At the time, McLaren claimed Matlock had been sacked due to his admiration of The Beatles, but the reality was that the bassist merely got tired of the headaches, arguments, and, crucially, John Lydon. Years later, in a 2001 interview with Year Zero, Lydon claimed that the split was the result of that old chestnut, musical differences.

“I didn’t kick Glen out, we reached an impasse,” the frontman recalled. “I wanted it to go much more hardcore he wanted us to soften up and was moaning a lot to Malcolm about the trite lyrics.” Seemingly, the specific song that caused this insurmountable conflict was the band’s debut single, ‘Anarchy In The UK’.

“To this day he says anarchy is a bad rhyme,” Lydon shared.

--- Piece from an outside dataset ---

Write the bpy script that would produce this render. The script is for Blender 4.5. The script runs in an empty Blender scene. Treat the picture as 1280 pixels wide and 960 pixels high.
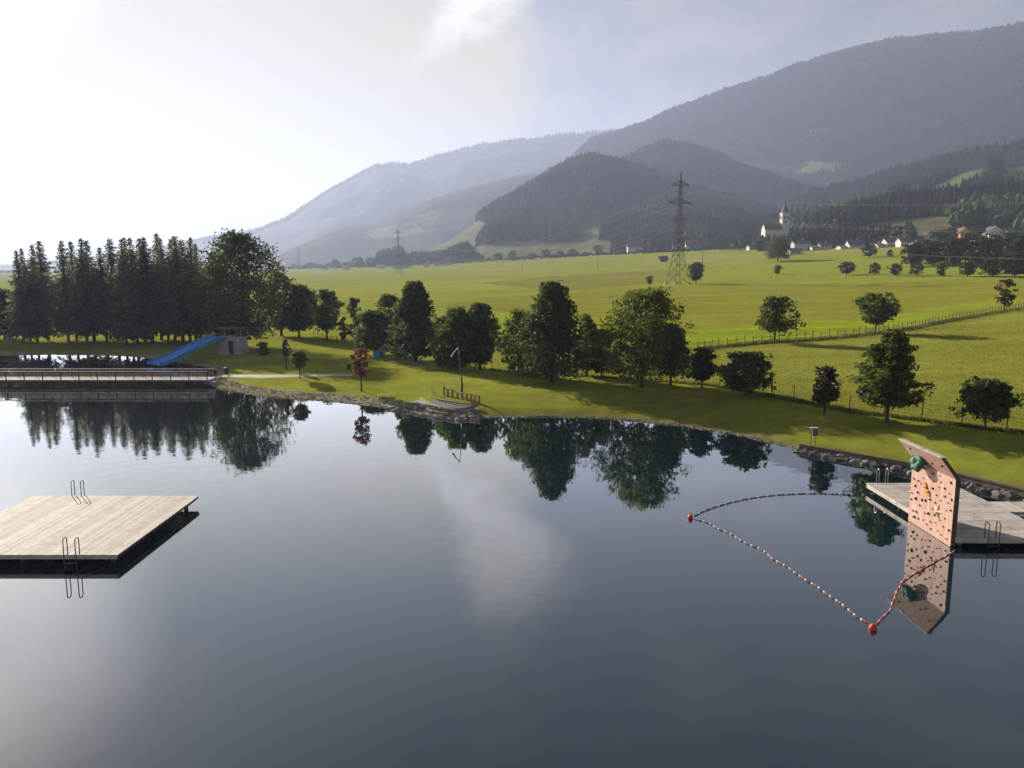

“I don’t think the rhyme of the thing is really what the world was paying attention to,” he continued, and it is difficult to disagree with him. The Sex Pistols were never famed for their particularly good lyrics or musical composition; their mere appearance and attitude was revolutionary in and of itself. What’s more, the fact that they could barely string a sentence together, let alone play their instruments or write skilful songs, formed the essence of punk’s DIY spirit.

Ultimately, there is no doubting that the Sex Pistols downgraded when they swapped Matlock for Vicious, at least in a musical sense. Still, his departure didn’t stop the band from preaching the gospel of punk revolution for another year or so, before they imploded once more.